Q4:「次の一手」に関するメインシナリオは。
A4:既に述べたように、従前の日銀からの情報発信を踏まえれば、マイナス金利解除は2024年中には考えにくい選択肢でした。しかし、今回のインタビューを踏まえ、リスクシナリオとして検討する価値は出てきたと考えます。マイナス金利解除が実施される場合、最も可能性が高いのは2024年4月、その次に2024年1月と想定したいところです。植田総裁が「年末」に材料が出揃うと言っている以上、翌月となる2024年1月会合でその材料を盾に決断する可能性はあります。しかし、多くの識者が想定する通り、マイナス金利解除のための必要条件はあくまで「2年連続で春闘の結果が力強いものなること」です。だとしたら、2024年4月までその決断を待つのが最も合理的な予想になります。

とはいえ、上述したように、もはや賃金は「建前」の理由でしかない可能性も考慮する必要があります。結局、1月になるか、4月になるかは「本音」の理由である円安次第という側面もあるでしょう。昨年の対ドル相場の安値である152円を超えて定着するような事態になった場合、円安抑止の意味を込めたマイナス金利解除が決断される可能性は考えられます。現状、筆者はFRBが徐々にハト派色を強めることも踏まえれば、あくまで152円程度までの上昇しか見込んでいません。よって、円安が1月のマイナス金利解除を招来するとまでは考えません。マイナス金利解除があるとすれば、2024年4月、「2年連続で春闘の結果が力強いものになる」ことを確認した場合と考えておきたいところです。
 
Q5:円相場見通しに対する影響は。
A5:これまでドル/円相場見通しを検討する上ではリスクシナリオとしてもマイナス金利解除は非現実的なものでした。しかし、今回のインタビューをもってリスクシナリオの1つに格上げされたと考えます。もちろん、正式には9月21~22日の決定会合を踏まえ、発言の真意を見極めるべきだが、仮にマイナス金利解除を2024年4月のリスクシナリオとして織り込んだ場合、予想レンジは2023年10~12月期について「146~151円」→「143~148円」、2024年1~3月期について「144~150円」→「140~146円」、2024年4~6月期について「142~148円」→「138~144円」などへの下方修正を検討することになるでしょうか(あくまで本日時点のレートを前提にした場合)。

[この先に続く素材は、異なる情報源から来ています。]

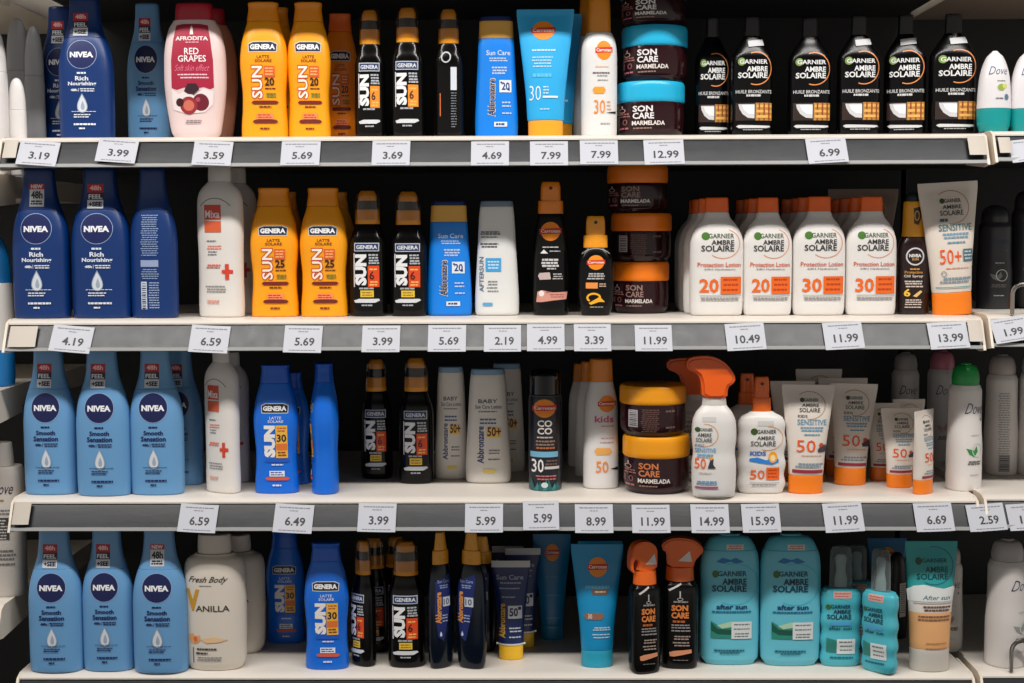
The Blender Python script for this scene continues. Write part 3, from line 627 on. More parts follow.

しかし、冒頭で紹介したように、植田総裁はあくまで「可能性としてはゼロでない」と述べているだけです。年内にマイナス金利解除の可能性が現実的に認められる展開自体、日銀にとってもまだメインシナリオではないのだと筆者は理解しますし、それゆえ為替相場見通しにおいてもメインシナリオにする必要はないというのが基本線になります。